§ **Task requirements**: Copy the data that follows exactly. Include no pictures.

>>>>>

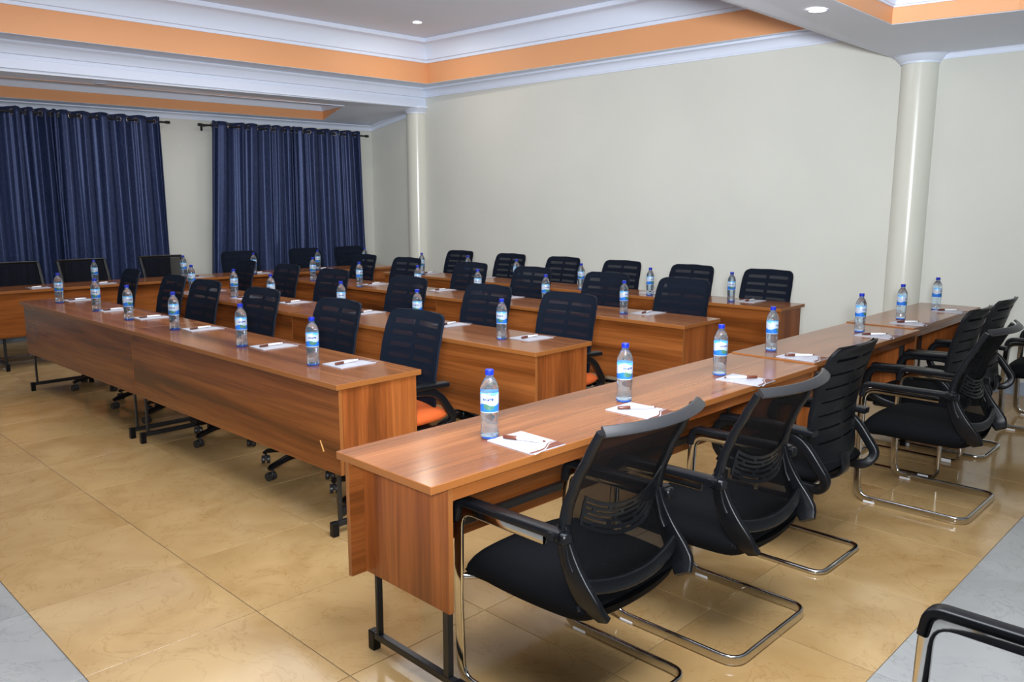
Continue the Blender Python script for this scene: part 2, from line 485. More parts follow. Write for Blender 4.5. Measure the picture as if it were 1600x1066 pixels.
molding('trim_3', [(XW, 2.75, ZL), (XW, 9.15, ZL)], cove(.085, .12), M['cornice'], 1)
# beam between the middle bay and the window bay, with its moulded face
ZB = 2.86
bl = [(-4, 9.62), (2.4, 9.37), (XW, 9.12)]
def strip(name, pts, prof, m_): return molding(name, pts, prof, m_, -1)
strip('trim_4', [(x, y, 0) for x, y in bl],
      [(-.06, ZL), (.06, ZL), (.06, ZL-.015), (.035, ZL-.04), (.02, ZL-.085), (.02, ZL-.12), (.0, ZL-.125), (.0, ZL-.16), (.012, ZL-.165), (.012, ZB), (-.06, ZB)], M['cornice'])
# window bay: sloping soffit with a long tray
def zs(x, y): return 4.321+.009*x-.163*y
so = [(-4, 9.64), (2.4, 9.39), (XW, 9.14), (XW, YW), (-4, YW)]
def zz(x, y): return max(zs(x, y), 2.60) if y > 9.66 else min(ZB, zs(x, y)+.015)
ti = [(-3.4, 9.75), (2.4, 9.56), (6.5, 9.48), (6.66, 10.25), (-3.4, 10.29)]
ring_slab('ceiling.002', [(x, y, zz(x, y)) for x, y in so], [(x, y, zs(x, y)) for x, y in ti], M['white'])
n = len(ti); v = [(x, y, zs(x, y)+.004) for x, y in ti]; v += [(x, y, zs(x, 10.2)+.22) for x, y in ti]
c = (1.5, 10.0); v += [(x+(.04 if x > c[0] else -.04), y+(.03 if y > c[1] else -.03), z) for x, y, z in v]
f = []
for i in range(n):
    j = (i+1) % n
    f += [(i, n+i, n+j, j), (2*n+i, 2*n+j, 3*n+j, 3*n+i), (i, j, 2*n+j, 2*n+i), (n+i, 3*n+i, 3*n+j, n+j)]
poly('trim_5', v, f, M['orange_paint'])
molding('trim_6', [(x, y, zs(x, 10.2)+.108) for x, y in ti], [(0, .125), (.10, .125), (.10, .11), (.06, .07), (.03, .02), (.02, 0), (0, 0)], M['cornice'], 1, True)
slab('ceiling.003', [(x, y, zs(x, 10.2)+.236) for x, y in [(-3.5, 9.45), (2.4, 9.4), (7.0, 9.3), (7.0, 10.36), (-3.5, 10.36)]], M['white'], .03)
molding('trim_7', [(XW, 9.44, zs(XW, 9.44)), (XW, YW, zs(XW, YW)), (-4, YW, zs(-4, YW))], cove(.075, .075), M['cornice'], 1)
# bay on the camera's side: soffit with its own tray
def zc(x, y): return 2.752+.006*max(0, x-6.1)*4
tc_ = [(-3.2, -3.2), (6.08, -3.2), (6.08, 1.5), (5.95, 2.22), (-3.2, 2.16)]
oc = [(-4, -4), (XW, -4), (XW, 1.5), (XW, 2.74), (-4, 2.74)]
ring_slab('ceiling.004', [(x, y, zc(x, y)) for x, y in oc], [(x, y, zc(x, y)) for x, y in tc_], M['white'])
riser('trim_8', tc_, 2.757, 2.95)
molding('trim_9', [(x, y, 2.95) for x, y in tc_], cove(.12, .09), M['cornice'], 1, True)
slab('ceiling.005', [(-3.3, -3.3, 2.952), (6.2, -3.3, 2.952), (6.2, 2.32, 2.952), (-3.3, 2.32, 2.952)], M['white'])
b = MB(); b.box(-4, XW, 2.742, 2.80, 2.797, ZL+.04); o = b.build('ceiling_beam', M['white']); tag(o, kind='structure')
b = MB(); b.box(-4, XW, 9.70, 9.72, 2.9, 3.2); b.box(-4, XW, 2.80, 2.82, ZL, 3.72); b.box(-4, XW, 9.72, 9.74, 3.1, 3.75)
b.box(-4.1, XW+.1, -4.1, YW+.1, 3.85, 3.9)
o = b.build('ceiling.006', M['white']); tag(o, kind='structure')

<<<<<

§ **Result of this task**:
Continue the Blender Python script for this scene: part 2, from line 485. More parts follow. Write for Blender 4.5. Measure the picture as if it were 1600x1066 pixels.
molding('trim_3', [(XW, 2.75, ZL), (XW, 9.15, ZL)], cove(.085, .12), M['cornice'], 1)
# beam between the middle bay and the window bay, with its moulded face
ZB = 2.86
bl = [(-4, 9.62), (2.4, 9.37), (XW, 9.12)]
def strip(name, pts, prof, m_): return molding(name, pts, prof, m_, -1)
strip('trim_4', [(x, y, 0) for x, y in bl],
      [(-.06, ZL), (.06, ZL), (.06, ZL-.015), (.035, ZL-.04), (.02, ZL-.085), (.02, ZL-.12), (.0, ZL-.125), (.0, ZL-.16), (.012, ZL-.165), (.012, ZB), (-.06, ZB)], M['cornice'])
# window bay: sloping soffit with a long tray
def zs(x, y): return 4.321+.009*x-.163*y
so = [(-4, 9.64), (2.4, 9.39), (XW, 9.14), (XW, YW), (-4, YW)]
def zz(x, y): return max(zs(x, y), 2.60) if y > 9.66 else min(ZB, zs(x, y)+.015)
ti = [(-3.4, 9.75), (2.4, 9.56), (6.5, 9.48), (6.66, 10.25), (-3.4, 10.29)]
ring_slab('ceiling.002', [(x, y, zz(x, y)) for x, y in so], [(x, y, zs(x, y)) for x, y in ti], M['white'])
n = len(ti); v = [(x, y, zs(x, y)+.004) for x, y in ti]; v += [(x, y, zs(x, 10.2)+.22) for x, y in ti]
c = (1.5, 10.0); v += [(x+(.04 if x > c[0] else -.04), y+(.03 if y > c[1] else -.03), z) for x, y, z in v]
f = []
for i in range(n):
    j = (i+1) % n
    f += [(i, n+i, n+j, j), (2*n+i, 2*n+j, 3*n+j, 3*n+i), (i, j, 2*n+j, 2*n+i), (n+i, 3*n+i, 3*n+j, n+j)]
poly('trim_5', v, f, M['orange_paint'])
molding('trim_6', [(x, y, zs(x, 10.2)+.108) for x, y in ti], [(0, .125), (.10, .125), (.10, .11), (.06, .07), (.03, .02), (.02, 0), (0, 0)], M['cornice'], 1, True)
slab('ceiling.003', [(x, y, zs(x, 10.2)+.236) for x, y in [(-3.5, 9.45), (2.4, 9.4), (7.0, 9.3), (7.0, 10.36), (-3.5, 10.36)]], M['white'], .03)
molding('trim_7', [(XW, 9.44, zs(XW, 9.44)), (XW, YW, zs(XW, YW)), (-4, YW, zs(-4, YW))], cove(.075, .075), M['cornice'], 1)
# bay on the camera's side: soffit with its own tray
def zc(x, y): return 2.752+.006*max(0, x-6.1)*4
tc_ = [(-3.2, -3.2), (6.08, -3.2), (6.08, 1.5), (5.95, 2.22), (-3.2, 2.16)]
oc = [(-4, -4), (XW, -4), (XW, 1.5), (XW, 2.74), (-4, 2.74)]
ring_slab('ceiling.004', [(x, y, zc(x, y)) for x, y in oc], [(x, y, zc(x, y)) for x, y in tc_], M['white'])
riser('trim_8', tc_, 2.757, 2.95)
molding('trim_9', [(x, y, 2.95) for x, y in tc_], cove(.12, .09), M['cornice'], 1, True)
slab('ceiling.005', [(-3.3, -3.3, 2.952), (6.2, -3.3, 2.952), (6.2, 2.32, 2.952), (-3.3, 2.32, 2.952)], M['white'])
b = MB(); b.box(-4, XW, 2.742, 2.80, 2.797, ZL+.04); o = b.build('ceiling_beam', M['white']); tag(o, kind='structure')
b = MB(); b.box(-4, XW, 9.70, 9.72, 2.9, 3.2); b.box(-4, XW, 2.80, 2.82, ZL, 3.72); b.box(-4, XW, 9.72, 9.74, 3.1, 3.75)
b.box(-4.1, XW+.1, -4.1, YW+.1, 3.85, 3.9)
o = b.build('ceiling.006', M['white']); tag(o, kind='structure')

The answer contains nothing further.